May 12, 2019

Os fatídicos 80 tiros



Ilona Szabó e Melina Risso

Como explicar que militares bem treinados em uma patrulha rotineira em área militar, submetidos a uma rígida cadeia de comando e controle, cometam um erro brutal e atirem 80 vezes por trás de um carro de uma família que não apresenta nenhuma ameaça ou agressão? Ficamos perplexas e horrorizadas com a notícia. Por que e como isso aconteceu? Quem tomou a decisão de atirar e de quebrar todas as regras de engajamento e abordagem que deveriam ser claras para esses recrutas? Sim, as regras de abordagem e uso da força são claras por aqui e mundo afora: na dúvida, não atire contra civis. Precisamos exigir que as investigações sejam minuciosas e transparentes. As lições desse trágico episódio precisam ser usadas para que isso nunca mais se repita.
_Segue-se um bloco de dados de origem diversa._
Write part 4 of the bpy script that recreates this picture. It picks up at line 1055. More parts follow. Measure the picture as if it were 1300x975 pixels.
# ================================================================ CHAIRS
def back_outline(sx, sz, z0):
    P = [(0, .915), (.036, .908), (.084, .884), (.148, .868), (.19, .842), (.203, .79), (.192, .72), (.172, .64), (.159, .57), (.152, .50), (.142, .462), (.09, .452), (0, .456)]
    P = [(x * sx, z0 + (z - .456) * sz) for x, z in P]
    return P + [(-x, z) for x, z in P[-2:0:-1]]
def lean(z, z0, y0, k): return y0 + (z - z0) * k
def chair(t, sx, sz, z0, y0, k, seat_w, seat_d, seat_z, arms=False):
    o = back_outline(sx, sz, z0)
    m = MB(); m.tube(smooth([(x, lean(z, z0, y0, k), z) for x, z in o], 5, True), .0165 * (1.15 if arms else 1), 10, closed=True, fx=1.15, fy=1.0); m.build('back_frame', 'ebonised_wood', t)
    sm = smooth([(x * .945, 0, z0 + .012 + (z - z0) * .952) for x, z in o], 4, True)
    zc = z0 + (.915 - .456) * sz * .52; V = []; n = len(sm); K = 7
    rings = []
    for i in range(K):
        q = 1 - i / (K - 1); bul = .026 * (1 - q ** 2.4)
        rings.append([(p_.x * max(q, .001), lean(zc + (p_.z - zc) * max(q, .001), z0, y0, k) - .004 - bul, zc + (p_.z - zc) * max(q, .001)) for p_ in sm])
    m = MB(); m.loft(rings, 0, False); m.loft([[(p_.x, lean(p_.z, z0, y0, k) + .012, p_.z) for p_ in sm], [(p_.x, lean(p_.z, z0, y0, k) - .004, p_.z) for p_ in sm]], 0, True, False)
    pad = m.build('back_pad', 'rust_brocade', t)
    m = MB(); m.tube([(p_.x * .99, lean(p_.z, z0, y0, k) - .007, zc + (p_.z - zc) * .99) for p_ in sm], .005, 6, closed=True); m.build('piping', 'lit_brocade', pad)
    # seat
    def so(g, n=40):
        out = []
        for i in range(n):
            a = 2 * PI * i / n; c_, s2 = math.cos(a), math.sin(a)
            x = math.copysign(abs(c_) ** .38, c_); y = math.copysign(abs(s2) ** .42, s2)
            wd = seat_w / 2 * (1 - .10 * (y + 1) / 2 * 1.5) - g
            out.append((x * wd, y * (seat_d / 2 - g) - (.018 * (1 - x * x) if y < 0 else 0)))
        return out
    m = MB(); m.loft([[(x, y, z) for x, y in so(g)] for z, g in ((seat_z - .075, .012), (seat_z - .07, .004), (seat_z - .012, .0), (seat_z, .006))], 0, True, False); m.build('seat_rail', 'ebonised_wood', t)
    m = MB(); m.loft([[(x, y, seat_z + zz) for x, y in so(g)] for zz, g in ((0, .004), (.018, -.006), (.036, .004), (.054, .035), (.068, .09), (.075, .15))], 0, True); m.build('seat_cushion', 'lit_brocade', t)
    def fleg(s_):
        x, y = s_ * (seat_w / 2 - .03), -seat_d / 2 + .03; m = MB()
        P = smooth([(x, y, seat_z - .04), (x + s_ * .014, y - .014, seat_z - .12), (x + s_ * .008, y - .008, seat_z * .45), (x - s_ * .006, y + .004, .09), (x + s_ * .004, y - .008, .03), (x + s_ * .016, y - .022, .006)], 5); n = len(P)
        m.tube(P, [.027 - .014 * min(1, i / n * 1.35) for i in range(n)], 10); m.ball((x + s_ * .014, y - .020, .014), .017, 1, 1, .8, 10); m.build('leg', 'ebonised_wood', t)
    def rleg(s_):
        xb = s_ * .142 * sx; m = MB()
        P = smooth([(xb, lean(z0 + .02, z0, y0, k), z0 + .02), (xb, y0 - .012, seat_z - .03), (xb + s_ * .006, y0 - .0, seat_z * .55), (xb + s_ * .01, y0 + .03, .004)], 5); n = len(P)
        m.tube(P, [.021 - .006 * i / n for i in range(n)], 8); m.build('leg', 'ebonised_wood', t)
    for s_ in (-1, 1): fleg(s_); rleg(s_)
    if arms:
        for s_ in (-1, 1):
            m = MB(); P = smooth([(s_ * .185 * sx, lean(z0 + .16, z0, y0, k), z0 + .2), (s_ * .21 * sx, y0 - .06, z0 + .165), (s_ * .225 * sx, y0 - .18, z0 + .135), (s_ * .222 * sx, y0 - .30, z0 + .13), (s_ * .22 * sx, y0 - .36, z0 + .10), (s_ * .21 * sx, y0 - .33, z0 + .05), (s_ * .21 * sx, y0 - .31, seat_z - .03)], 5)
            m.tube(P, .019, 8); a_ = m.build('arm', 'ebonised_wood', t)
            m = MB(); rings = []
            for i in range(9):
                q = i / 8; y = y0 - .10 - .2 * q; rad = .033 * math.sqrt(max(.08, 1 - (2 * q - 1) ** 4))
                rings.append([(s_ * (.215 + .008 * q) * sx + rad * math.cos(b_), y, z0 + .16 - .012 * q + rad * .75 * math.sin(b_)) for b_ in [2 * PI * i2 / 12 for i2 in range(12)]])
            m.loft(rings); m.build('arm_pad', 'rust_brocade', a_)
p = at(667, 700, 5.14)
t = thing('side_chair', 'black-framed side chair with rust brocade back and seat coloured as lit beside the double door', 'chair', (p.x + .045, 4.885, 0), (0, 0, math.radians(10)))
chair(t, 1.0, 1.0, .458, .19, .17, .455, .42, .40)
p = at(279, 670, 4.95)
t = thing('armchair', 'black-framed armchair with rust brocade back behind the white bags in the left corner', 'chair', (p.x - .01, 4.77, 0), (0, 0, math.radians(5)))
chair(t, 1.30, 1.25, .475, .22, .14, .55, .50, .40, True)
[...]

Não temos informações sobre as motivações da ação que levou ao assassinato do músico Evaldo e que feriu outras duas pessoas. Só sabemos, até o momento, que os militares “confundiram” seu carro com o de bandidos. Essa explicação não basta. Sem agressão ou ameaça, mesmo que bandidos fossem, nem militares nem policiais deveriam atirar.
Algumas hipóteses precisam ser apuradas: os militares que faziam o patrulhamento simplesmente resolveram transgredir as regras e atirar? Receberam ordens superiores de que o procedimento padrão havia mudado? Se sim, quem deu a ordem, com que justificativa e amparado em que marco legal? Qualquer uma dessas alternativas é extremamente grave.
Vivemos um momento paradoxal de nossa história em que governantes foram eleitos com bandeiras e propostas que incentivam o uso excessivo da força por agentes da lei e até mesmo por cidadãos. Discurso e práticas totalmente contrários à Constituição e aos valores democráticos que dizem subscrever. E a consequência desse tipo de postura não é apenas simbólica. É razoável assumir que a retórica agressiva pode influenciar ações violentas. Políticos têm responsabilidade pela ação truculenta das tropas nas ruas. Isso precisa ficar claro para todo mundo. Não adianta incitar e depois dizer que quem decide é o policial ou o soldado. É injusto, negligente e omisso. Os que estão na ponta são incentivados a descumprir a lei e a colocar sua profissão e vida em risco.
O caso do músico Evaldo não foi o primeiro em que houve abuso de regras de conduta e sinais de execução nesses cem dias dos novos governos. Há os casos do Fallet, no Rio de Janeiro, onde 15 pessoas foram mortas possivelmente depois de rendidas, e o caso de Guararema, no estado de São Paulo, onde 11 suspeitos de um assalto a banco foram mortos pela polícia. Esses casos precisam ser investigados e ter consequências tanto para os envolvidos diretamente no fato como na cadeia de comando e controle. A lei e os limites estabelecidos por ela devem ser os parâmetros para a atuação das forças de segurança, e isso vale para todos os cidadãos.
Somos um dos países onde os policiais mais morrem, em especial fora de serviço. Mas também é aqui no Brasil onde os índices de violência policial são altíssimos. E a maioria absoluta das mortes ocasionadas por policiais e militares não chega a ser investigada ou julgada. Os ministérios públicos estaduais precisam assumir sua tarefa constitucional de fiscalizar o trabalho da polícia e de denunciar os autores de execuções. A impunidade reina nos crimes de homicídio no Brasil, e o Estado precisa dar o exemplo e começar a coibir as ilegalidades que estão sob seu controle.
Forças de segurança legítimas são a base para governos legítimos. E para que a sociedade possa confiar na polícia e respeitá-la, tão necessária em uma democracia, ela precisa ser exemplar e cumprir a lei. E vocês, governantes, não se iludam, pois também pagarão a conta do bangue-bangue, das injustiças e ilegalidades. A sociedade está com medo. Alguns podem até apoiá-los e achar que polícias podem descumprir a lei seguindo determinações e ordens dos superiores. Mas a maioria não concorda e começa a despertar. Não há atalhos para a segurança pública. Há soluções e já as conhecemos. A prevenção, a inteligência e a repressão qualificada serão sempre mais eficazes do que a força bruta. Ainda há tempo de aprenderem essas lições.